Released originally in 1972, Nuggets would go on to become arguably rock’n’roll’s most celebrated cult release. Featuring tracks such as the Thirteenth Floor Elevators’ You’re Gonna Miss Me, the Electric Prunes’ I Had Too Much To Dream Last Night, The Standells’ Dirty Water and The Seeds’ Pushin’ Too Hard, Nuggets laid the groundwork for garage, psychedelia, punk, and rock’n’roll scenes across the world. In Australia, the influence of Nuggets is omnipresent: Radio Birdman covered You’re Gonna Miss Me, the Beasts Of Bourbon included Dirty Water in its live set in the early ’90s, the Dolly Rocker Movement covered Pushin’ Too Hard and The Murlocs regularly play Count Five’s Psychotic Reaction.

While it was only a matter of five or so years between the release of the original songs featured on the Nuggets compilation, and the Nuggets compilation itself, Kaye says that in the early ’70s he felt that rock’n’roll needed to be reminded of its more chaotic roots. “I felt like rock’n’roll was becoming less grass roots, more professional, more predictable, less open to new ideas,” Kaye says. But Nuggets was no rock’n’roll crusade: this was about the songs, and the energy behind them. “It was a very expansive time in terms of musical adventurism. And not only being a part of it, but liking those moments when people are starting out, not quite sure of what they’re doing, making mistakes and putting things together that have never been done before – that’s always appealed to me as a musician,” Kaye says.

In these days of Internet distribution, where anyone with a computer and a modem can stream their music to a global audience, it’s sometimes hard to appreciate the localised character of the original garage scene. “There were local scenes, and perhaps the only way you’d be heard was by having the 45 single gracing the bottom end of the top 40,” Kaye says. “I avoided having massive hits just to be contrary, and also because my brief was to find some unheard stuff, or tracks that weren’t as familiar.”

Perhaps counter-intuitively in an industry obsessed with finding The Next Big Thing, Nuggets has retained its attraction 40 years after its original release. Kaye recalls touring with the Patti Smith Group in Europe, and a Danish fan approaching him to talk about a next volume of Nuggets.

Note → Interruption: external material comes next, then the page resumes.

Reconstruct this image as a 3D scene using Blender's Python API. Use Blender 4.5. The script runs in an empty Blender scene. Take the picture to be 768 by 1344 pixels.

Having been previously re-issued in 1976 by Sire Records, and again in 1998, as well as inspiring a series of related compilations over the next 30 years, Nuggets is being re-released again in 2012 to coincide with the album’s 40th anniversary. Alongside the re-released record, Warner Music will also be releasing two local Nuggets-inspired compilations: Down Under Nuggets, Original Australian Artyfacts 1965-67, a compilation of Australian bands of the same era including The Loved Ones, The Missing Links, The Purple Hearts and The Black Diamonds, and Nuggets: Antipodean Interpolations Of The First Psychedelic Era, featuring covers of original Nuggets tracks by contemporary bands including Baptism Of Uzi, The Laurels, The Murlocs, King Gizzard And The Lizard Wizard and The Frowning Clouds.

It follows that garage rock – epitomised by the mixture of simplicity and spirit –remains attractive to young musicians. “It’s returning to the basic building blocks of rock’n’roll – the instinct to start over and wipe the slate clean,” Kaye says. “I think there’s certain elements of garage rock that are universal – the sense of unbridled youth, the sense of not being tamed, the sense of spunkiness, the sense of ‘I’m going to do whatever I like, even if no-one likes it’. I can it the sense of yearning and desire.”